Activity: Talks or PresentationsOther Invited Talks or Presentations


Crowdfunding has become an increasingly popular channel for entrepreneurs to raise funds from the general public to support their startup projects. However, the percentage of crowdfunding projects that can reach their original fund-raising goals is relatively small among all crowdfunding websites. Although previous studies have examined various factors such as individual project features, private and social networks that might influence the outcomes of the fund-raising campaigns, the textual descriptions of projects, as a key part of any crowdfunding proposal, have rarely been studied for analyzing crowdfunding success.
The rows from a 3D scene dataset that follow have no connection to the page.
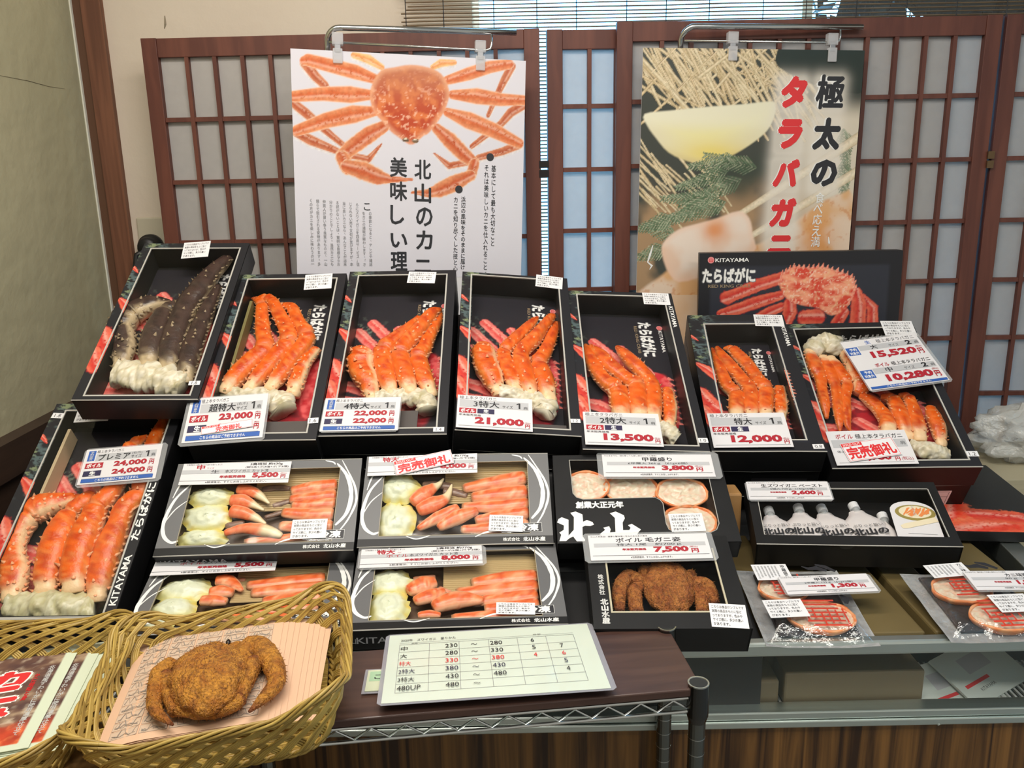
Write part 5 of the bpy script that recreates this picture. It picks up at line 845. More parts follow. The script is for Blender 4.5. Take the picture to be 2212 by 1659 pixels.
# ---------------------------------------------------------------- vacuum packs of filled shells
BAG=mat('clear vacuum film',(.9,.92,.92),.09,trans=.10,glossy=True,bump=(48,.7,.006)); BACK=mat('embossed silver backing',(.25,.255,.26),.3,noise=(60,(.40,.40,.40),.25),bump=(90,.7,.004)); SEAL=mat('red seal ink',(.62,.05,.025),.4)
def vac(key,lkey,skey,label,shells,title):
    Wd,L=dims(key); T=pose(key); e=tag(empty('vacuum_pack',T@Matrix.Translation((0,0,-.012))),label,'pack','vacuum packs of crab shells'); hw,hl=Wd/2,L/2
    m=MB(); nx,ny=30,30; vs=[]
    for j in range(ny+1):
        for i in range(nx+1): x=-hw+Wd*i/nx; y=-hl+L*j/ny; vs.append((x,y,.0025*MN.noise((x*20,y*20,1))+.003*abs(x/hw)**4))
    m.add(vs,[(j*(nx+1)+i,j*(nx+1)+i+1,(j+1)*(nx+1)+i+1,(j+1)*(nx+1)+i) for j in range(ny) for i in range(nx)],BACK); m.obj('backing_film',e,smooth=True)
    m=MB(); m.box(-hw+.026,hw-.022,-hl+.022,hl-.014,.001,.006,mat('dark pack tray',(.035,.03,.03),.35)); m.obj('inner_tray',e,bev=.003)
    for i,(u,v,rx,ry) in enumerate(shells): filled_shell(u,v,rx,ry,None,None,None,i*5+ord(key),h=.013,parent=e)
    p=Pr(Wd,L,.0215); rnd=random.Random(ord(key))
    for (u,v,s) in ((shells[0][0]/1000+.006,shells[0][1]/1000,.030),(shells[1][0]/1000+.004,shells[1][1]/1000-.002,.038)):
        for k in range(7): yy=v-s*.8+k*s*.27; p.rect(u-s*.9+rnd.random()*.012,yy,s*1.8-rnd.random()*.03,.0042,SEAL)
        for k in range(6): xx=u-s*.8+k*s*.32; p.rect(xx,v-s*.75+rnd.random()*.02,.003,s*(.5+rnd.random()*.7),SEAL)
    p.ribbon([(.02,.085,.001),(.03,.078,.004),(.045,.080,.006),(.06,.072,.003)],INK); p.ribbon([(.045,.09,.002),(.06,.084,.005),(.075,.07,.003)],INK); p.ribbon([(.060,.005,.002),(.066,-.006,.007),(.062,-.020,.003)],INK); p.obj('film_print',e)
    m=MB(); vs=[]; nx,ny=36,36
    for j in range(ny+1):
        for i in range(nx+1):
            x=-hw+Wd*i/nx; y=-hl+L*j/ny; k=min(1,min(hw-abs(x),hl-abs(y))/.035); vs.append((x,y,.002+.022*ss(0,1,k)+.0024*fbm(Vector((x,y,ord(key)*.1)),42)*ss(0,.3,k)))
    m.add(vs,[(j*(nx+1)+i,j*(nx+1)+i+1,(j+1)*(nx+1)+i+1,(j+1)*(nx+1)+i) for j in range(ny) for i in range(nx)],BAG); m.obj('top_film',e,smooth=True)
    b,u,v,a,cw,ch=DATA['card'][lkey]; c=Card(cw,ch); c.box(-cw/2,cw/2,-ch/2,ch/2,-.0005,0,STICK); c.V(title,.80,.06,.93,.92,INK,.02)
    for i in range(7): c.V('年末商品要冷凍保存加熱調理不要北山水産'[i:i+11],.06+i*.095,.10,.12+i*.095,.92-.08*(i%3),GREYINK)
    c.obj('product_label',e,T=Matrix.Translation((u,v,.0262))@Matrix.Rotation(a,4,'Z'))
    b,u,v,a,cw,ch=DATA['card'][skey]; sticker_mesh(cw,ch).obj('sample_sticker',e,T=Matrix.Translation((u,v,.0266))@Matrix.Rotation(a,4,'Z'))
    return e
vac('G','LG','SG','clear vacuum pack of two filled crab shells, left of the bare brown block',[(-26,32,44,34),(14,-42,56,40)],'甲羅盛り')
vac('H','LH','SH','clear vacuum pack of grey filled crab shells at the right edge of the case',[(-10,26,50,36),(18,-46,52,36)],'カニ味噌')
# ---------------------------------------------------------------- price cards
def card_base(key,lam=None,w=.006):
    b,u,v,a,cw,ch=DATA['card'][key]; c=Card(cw,ch); c.box(-cw/2,cw/2,-ch/2,ch/2,-.0009,0,PAPER); c.z=.0001; return c
def card_done(c,key,label,lam=None,w=.0065,group='price cards'):
    T=cardT(key,w); e=tag(empty('price_card',T),label,'price card',group); c.obj('card_face',e)
    if lam:
        l,r,t,b=lam; m=MB(); x0,x1,y0,y1=-c.w/2-l,c.w/2+r,-c.h/2-b,c.h/2+t; k=.006
        m.prism([(x0+k,y0),(x1-k,y0),(x1,y0+k),(x1,y1-k),(x1-k,y1),(x0+k,y1),(x0,y1-k),(x0,y0+k)],-.0022,-.0012,LAM); m.obj('laminate',e)
    return e
def price(c,t,x0,y0,x1,y1,off=.045,yen=None,ym=RED):
    c.Tx(t,x0,y0,x1,y1,RED,off)
    if yen: c.Tx('円',*yen,ym,.03); c.Tx('(税込)',yen[0],yen[1]-(yen[3]-yen[1])*.42,yen[2],yen[1]-(yen[3]-yen[1])*.08,ym,.01)
def king1(key,size,paren,p1,p2,label,lam,sold=False):
    c=card_base(key); c.R(.04,.05,.135,.345,BLUE); c.V('予約対象外',.062,.065,.113,.335,WHITE,.02)
    c.R(.15,.155,.94,.36,LGREY); c.Tx('極上本タラバガニ',.15,.04,.50,.13,INK); 
    n=len(size)
    c.Tx(size,.60-.105*n if n>3 else .26,.165,.60,.35,INK,.03); 
    if paren: c.Tx(paren,.615,.165,.75,.24,INK)
    c.Tx('サイズ',.615,.255,.75,.345,INK,.01); c.Tx('1',.80,.165,.845,.335,INK,.03); c.Tx('肩',.875,.245,.925,.335,INK)
    c.R(.04,.41,.27,.56,RED); c.Tx('ボイル',.06,.425,.25,.545,WHITE,.04); c.R(.04,.635,.27,.785,NAVY); c.Tx('生',.12,.645,.20,.775,WHITE,.04)
    price(c,p1,.41,.40,.84,.575,yen=(.87,.45,.935,.575)); price(c,p2,.41,.63,.84,.80,yen=(.87,.68,.935,.80))
    c.R(.04,.845,.94,.86,LGREY); c.R(.04,.865,.96,.965,BLUE); c.Tx('こちらの商品はご予約できません',.22,.877,.78,.955,WHITE,.015)
    e=card_done(c,key,label,lam)
    if sold:
        s=Card(.098,.020); s.box(-.049,.049,-.010,.010,-.0003,0,STICK); s.R(.02,.02,.36,.28,BRED); s.Tx('SOLD OUT',.05,.06,.33,.25,WHITE,.01); s.Tx('完売御礼',.28,.30,.78,.95,BRED,.03); s.outline(-.048,-.0092,.096,.0184,.0005,BRED)
        s.obj('sold_out_sticker',e,T=Matrix.Translation((.006,-.026,.0026))@Matrix.Rotation(R(7),4,'Z'))['label']='white sold out sticker with red letters'
king1('P0','プレミア','(右爪)','24,000','24,000','price card with two 24,000 yen prices on the front left crab box',(.004,.010,.004,.006))
king1('P2','超特大','(右爪)','23,000','23,000','price card marked 23,000 yen with a sold out sticker over its second price',(.007,.004,.004,.007),True)
king1('P3','4特大',None,'22,000','22,000','price card with two 22,000 yen prices',(.002,.002,.002,.002))
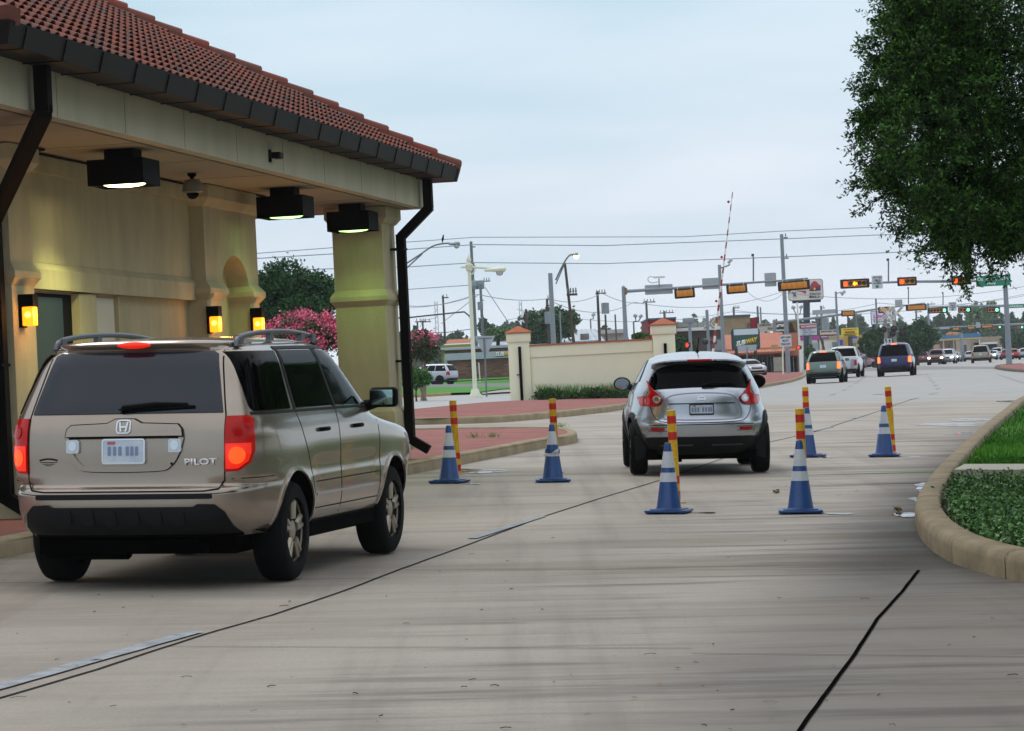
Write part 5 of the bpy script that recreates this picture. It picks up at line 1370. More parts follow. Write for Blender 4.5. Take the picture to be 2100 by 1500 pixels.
hd_ = math.atan2(f_.x - r_.x, f_.y - r_.y); print('PILOT heading', math.degrees(hd_), (f_ - r_).length, r_, f_)
fw = Vector((math.sin(hd_), math.cos(hd_), 0)); rt = Vector((fw.y, -fw.x, 0)); mid = (r_ + f_) / 2; c_ = mid - rt * .86
c_ = c_ + Vector((-.03, -.34, 0)); place(pil, c_, hd_)
juk = build_juke()
l_, r2 = G(1315, 973), G(1557, 971); c_ = (l_ + r2) / 2; print('JUKE', l_, r2, (r2 - l_).length)
hj = R(.2); c_ = c_ + Vector((math.sin(hj), math.cos(hj), 0)) * 1.33
place(juk, c_, hj)
# ---------------------------------------------------------------- far objects
def X_(px, py, Y): return P(px, py, Y).x
def Z_(px, py, Y): return P(px, py, Y).z
def px2m(n, Y): return n / F * Y
def pole_at(px, pyb, Y=None):
    g = G(px, pyb) if Y is None else onG(px, Y); return g
def board(name, px, py, wpx, hpx, Y, m, parent=None, t=.06, tilt=0, bevel=0, yaw=0):
    c = P(px, py, Y); w, h = px2m(wpx, Y), px2m(hpx, Y)
    M = MX(c, yaw, 0, 0) @ Matrix.Rotation(tilt, 4, 'Y')
    mb = MB(); mb.prism(rrect(-w/2, w/2, -h/2, h/2, max(.001, min(w, h) * bevel)) if bevel else [(-w/2, -h/2), (w/2, -h/2), (w/2, h/2), (-w/2, h/2)], t, M @ Matrix.Rotation(R(90), 4, 'X') @ Matrix.Translation((0, 0, -t/2)))
    return mb.build(name, m, parent)
def btext(s, px, py, wpx, hpx, Y, m, parent, off=.05, bold=.02, shear=0, name='lettering', slope=0):
    c = P(px, py, Y) - Vector((0, off, 0)); M = Mat(c, (1, 0, slope), (0, 0, 1))
    return text(name, s, M, px2m(wpx, Y), px2m(hpx, Y), m, parent, .01, bold=bold, shear=shear, res=2)
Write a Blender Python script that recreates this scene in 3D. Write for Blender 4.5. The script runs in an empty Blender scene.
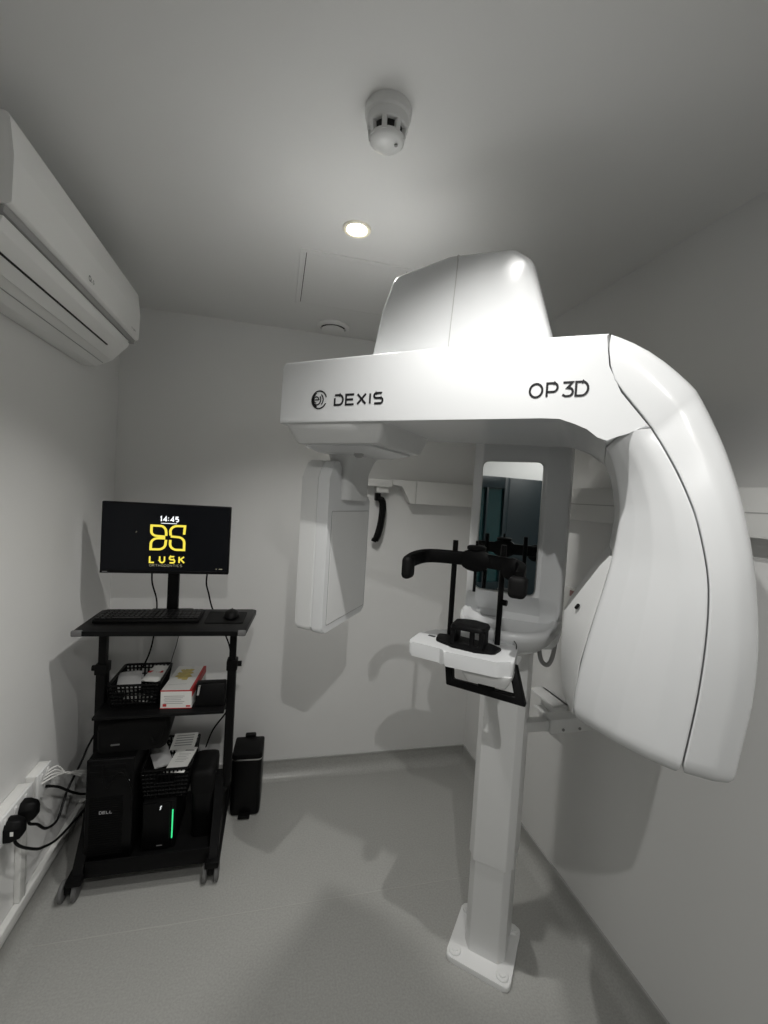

In this research, we study a corpus of 1559 movie projects from Kickstarter up to the end of 2017. We use the natural language processing tool to mine the textual descriptions of projects and extract linguistic and writing features that might affect the outcomes of the fundraising campaigns. We find that the language used in the project description has surprising predictive power on the successful funding. A closer look at the phrases shows that they exhibit general persuasion principles, depending on the fit between the pitch presentation and the genre of movies. For example, using some words related to "relativity" like "motion", "space", "time" could increase the likelihood of success for the action movies. While descriptive words like adjectives, comparisons are top of the predictors for the successful funding of comedy movies, words reflecting analytic thinking might have an adverse effect. For horror movies, informal language offers a favor in return for donating. The managerial implication of our research is that movie creators use the most influential linguistic and writing features to promote their new business ideas in a more persuasive and effective way and thus to improve the chance of raising sufficient funds for their projects.